The prophet Jeremiah knew that he lived at the end of an age.  The reign of good king Josiah (606–-598) was followed by the rule of his son Jehoiakim, himself politically ensnared and inept, vacillating between alliances with his powerful neighbors Egypt and Syria, presiding over a kingdom too weak to maintain its independence, with religion reduced to external observance. 

          These were not good days for prophets.  Jeremiah had begged off the job, arguing that he was too young and inexperienced to be a prophet (Jeremiah 1:6-8).   It was always dangerous; Jesus would later make the persecution and murder of the prophets a characteristic of Israel (Matthew 5:12. 23:31).  Jeremiah’s prophecies had so irritated the chief priest that he had ordered Jeremiah “put in the stocks that were in the upper Benjamin Gate of the House of the Lord” (20:1-4).   Jeremiah complained bitterly that he had been deceived by the Lord.   He was commanded to proclaim violence and destruction, so that the words he spoke were a source of reproach and derision all the day long.   He had tried to be silent, but if he said, “I will not mention Him or speak any more in His name,” Jeremiah’s heart became a burning fire within so that he was weary with holding it in, and indeed he could not.  So he heard whispering on every side, “Denounce him! Let us denounce him! Say all my familiar friends, watching for my fall”(20:7–11).  It was a hard lot; indeed Jehoiakim had ordered the death of the prophet Uriah, a fate from which Jeremiah would be saved by the fortunate influence of a court official, Ahikam, who was friendly to him (26:20–23).

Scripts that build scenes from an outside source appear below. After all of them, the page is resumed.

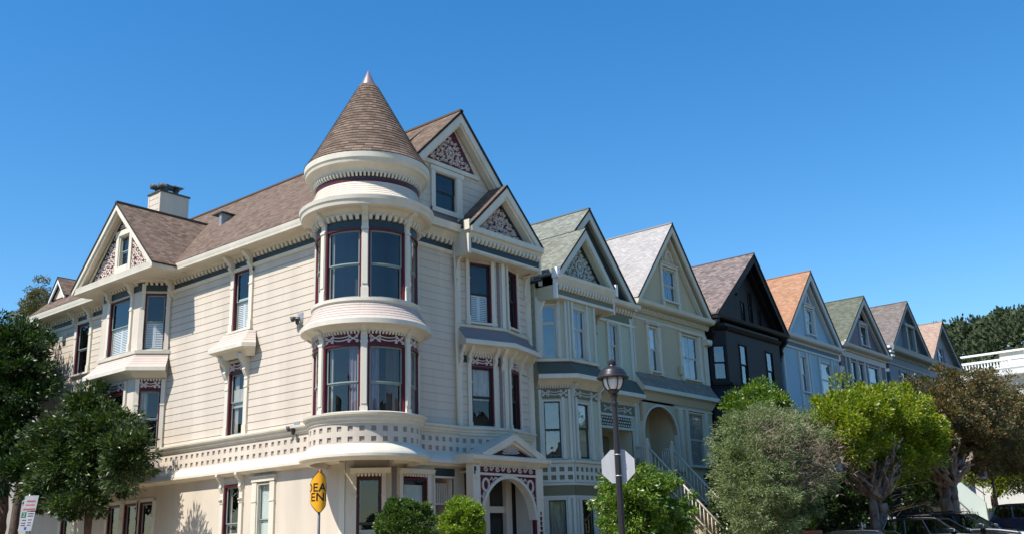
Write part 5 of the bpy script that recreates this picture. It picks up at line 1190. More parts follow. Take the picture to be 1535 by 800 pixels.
def text_obj(name, body, size, origin, U, V, mat, parent, depth=.002, bend=None, sx=1.0):
    cu = bpy.data.curves.new(name, 'FONT'); cu.body = body; cu.size = size; cu.align_x = 'CENTER'; cu.align_y = 'CENTER'; cu.extrude = depth; cu.offset = size*.018
    t = bpy.data.objects.new(name, cu); COL.objects.link(t); bpy.context.view_layer.update()
    me = bpy.data.meshes.new_from_object(t.evaluated_get(bpy.context.evaluated_depsgraph_get())); bpy.data.objects.remove(t)
    U = Vector(U); V = Vector(V); N = U.cross(V); O = Vector(origin)
    for v in me.vertices:
        x, y, z = v.co.x*sx, v.co.y, v.co.z
        v.co = bend(x, y, z) if bend else O+U*x+V*y+N*z
    me.materials.clear(); me.materials.append(MATS[mat])
    o = bpy.data.objects.new(name, me); COL.objects.link(o)
    o.parent = parent; o.matrix_parent_inverse = parent.matrix_world.inverted(); return o
UB = Vector((0, 0, 1))
tt = text_obj('lettering', 'STOP', .30, (LX+vdir.x*.1, LY+vdir.y*.1, 3.53), -sU, UB, 'sign_white', SG, .001, bend=lambda x, y, z: FS.P(-x, -.0095-z*.5, 3.53+y))
# bent yellow dead-end diamond
DX, DY = 3.9, -4.95
DS = thing('dead_end_sign', 'bent yellow diamond sign reading DEAD END on a metal pole', 'sign', (DX, DY, 0))
dz = 3.21; hd = .535; cd = Vector((23.91-DX, -21.26-DY, 0)).normalized(); rdir = Vector((-cd.y, cd.x, 0))
faceN = cd*math.cos(R_(-6))+rdir*math.sin(R_(-6)); faceU = Vector((-faceN.y, faceN.x, 0))
def bendP(x, y, z):      # plate wraps round the pole to the right, slightly dished on the left
    Rr = .15 if x > 0 else .245; t = max(-R_(150), min(x/Rr, R_(150)))
    px_ = Rr*math.sin(t); pn = -Rr*(1-math.cos(t)); nn = (math.sin(t), math.cos(t))
    px_ += nn[0]*z; pn += nn[1]*z
    return Vector((DX, DY, dz+y))+faceU*px_+faceN*(pn+.05)
def diamond(name, h, z0, z1, mat):
    b = MB(); n = 36; rc = .06
    def hh(x): return max(0.012, min(h-abs(x), h-rc*.45))
    V_ = []
    for i in range(n+1):
        x = -h+.01+(2*h-.02)*i/n
        V_ += [bendP(x, -hh(x), z0), bendP(x, hh(x), z0), bendP(x, hh(x), z1), bendP(x, -hh(x), z1)]
    fs = [(i*4+j, i*4+(j+1) % 4, i*4+4+(j+1) % 4, i*4+4+j) for i in range(n) for j in range(4)]+[(3, 2, 1, 0), (4*n, 4*n+1, 4*n+2, 4*n+3)]
    b.mesh(V_, fs, mat); return b.build(name, DS)
diamond('sign_border', hd, 0, .004, 'sign_text'); diamond('sign_plate', hd-.028, .002, .0065, 'sign_yellow')
for body, yy, xo in (('DEAD', .10, .0), ('END', -.13, .06)):
    # subdivide the lettering so that it follows the bend
    cu = bpy.data.curves.new('t', 'FONT'); cu.body = body; cu.size = .30; cu.align_x = 'CENTER'; cu.align_y = 'CENTER'; cu.offset = .006; cu.space_character = 1.08
    t = bpy.data.objects.new('t', cu); COL.objects.link(t); bpy.context.view_layer.update()
    me = bpy.data.meshes.new_from_object(t.evaluated_get(bpy.context.evaluated_depsgraph_get())); bpy.data.objects.remove(t)
    bm = bmesh.new(); bm.from_mesh(me)
    for k in range(24):
        bmesh.ops.bisect_plane(bm, geom=bm.verts[:]+bm.edges[:]+bm.faces[:], plane_co=(-.5+k*.042, 0, 0), plane_no=(1, 0, 0))
    for v in bm.verts: v.co = bendP(v.co.x*.95+xo, v.co.y*.95+yy, .009)
    bm.to_mesh(me); bm.free(); me.materials.clear(); me.materials.append(MATS['sign_text'])
    o = bpy.data.objects.new('lettering', me); COL.objects.link(o); o.parent = DS; o.matrix_parent_inverse = DS.matrix_world.inverted()
b = MB(); pp = Vector((DX, DY, 0))+faceN*.0+faceU*.0; b.tube([(pp.x, pp.y, -.1), (pp.x, pp.y, dz+.42)], .032, 'pole', 10); b.build('pole', DS)
b = MB(); q = bendP(.02, hd-.02, .0); b.box((q.x-.03, q.y-.03, q.z-.03), (q.x+.03, q.y+.03, q.z+.03), 'terracotta'); b.build('bracket', DS)
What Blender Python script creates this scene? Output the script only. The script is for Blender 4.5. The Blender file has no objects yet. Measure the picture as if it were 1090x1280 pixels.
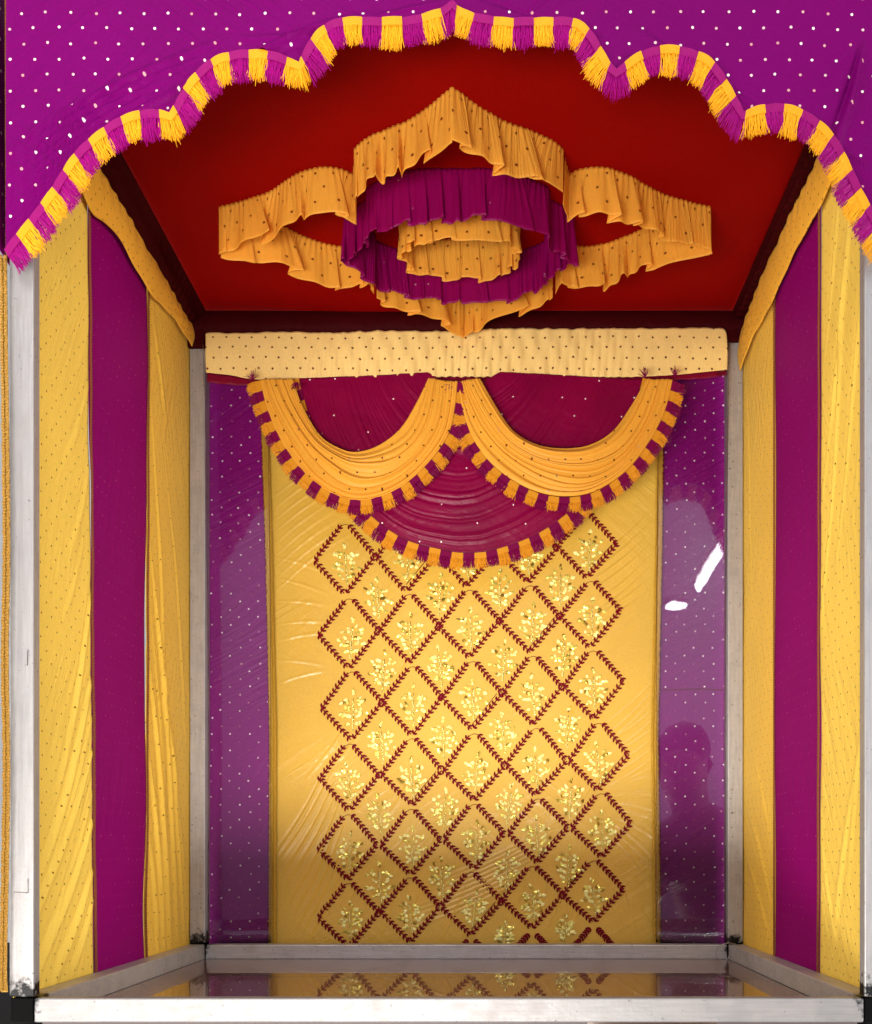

It was no wonder that the high priest, the king, and even his friends wanted him silenced, for his message was one of divine wrath.   God said to Jerusalem through Jeremiah, “I will make you a desert and an uninhabited city; I will make destroyers against you,” so that “many nations will pass by this city, and every man will say to his neighbor, ‘Why has the Lord dealt thus with this great city?’  And they will answer, ‘Because they forsook the covenant of the Lord their God, and worshiped other gods and served them’” (21:7–8).   Bad news, and enraging, especially so because the king and the people knew it was true.   Jeremiah knew that his prophecy of destruction this would come to pass, that Nebuchadnezzar was preparing to put an end to this troublesome nation, as would indeed occur in BC 598, when deportations to Babylon began and the lacuna in Israel’s history remembered as the Babylonian exile would stamp itself on Israel’s memory.  

It was at this moment, when the national existence of Israel was coming to an end, that the message form the Lord cited in the superscript came to Jeremiah.    It was a revolutionary message, important in the way the giving of the law or the Lord’s self-revelation in Exodus 3:14 have been important.   Jeremiah was looking into the future, “the days are coming says the Lord,” looking past the years of wilderness wandering that followed upon Israel’s redemption from Egypt, past the Davidic kingship which he saw coming to an end,  past the exile to Babylon which he saw in the near future, looking forward to the radical giving by the Lord of a new covenant,  a covenant not like the covenant  given on Sinai, which Israel had broken, but a covenant which would accomplish what the law, laid upon the hearts of a stubborn people, would not accomplish.   With the gift of the new covenant the law written on tablets of stone would be put in the hearts of God’s people.   They would be taught from within, so that they would need no teacher but the presence of God; and their sins would be forgiven.  

          Our Lord Jesus Christ on the night before His sacrifice would take bread and wine in His sacred hands and break the bread and offer the wine saying, this is my blood of the new covenant (Luke 22:20).    And the gift purchased by that sacrifice would not be the earthly peace in a good land for which Israel had always longed but the kingdom of the new heart, constituted by the gift given at Pentecost and spread through the world through the water of baptism and the blood of the cross made present in the Eucharistic sacrifice.   When, fifty days after Christ’s resurrection, Peter stood up to acknowledge the Pentecostal gift before the pilgrims who had come to Jerusalem for the feast, he did not quote Jeremiah 31 but the prophet Joel, who in words that echoed what Jeremiah had written:

 And it shall come to pass afterward
 that I will pour out my spirit on all flesh;
your sons and daughters will prophecy,
your old men shall dream dreams
and your young men shall see visions.
Even upon the menservants and the maidservants
 in those days I will pour out my spirit .
Joel 2:28–29

          The charter of the apostolic mission was the new heart with the law written within.   This was the work of God which the philosophers, truth-seekers that they were, had been unable to accomplish.   Jeremiah knew that the fulfillment of this great promise was not for his day; God would continue to show His people that He was their master for another four hundred years, leading them through the valley of national humiliation, rebellion, and finally subservience to another empire.    The proud confidence of the Church would be the knowledge that it possessed the fulfillment of the word of God given to the prophets long years before.   The Church lives in what to Jeremiah were “the days that were coming,” the age in which all things might be made new, in which all sons and daughters are given God’s Spirit.   This Spirit of the Father who hovered over the chaos to renew the first-fallen world has the power to drive chaos from the human heart and to fill it with His presence.  These are the promised days that were coming.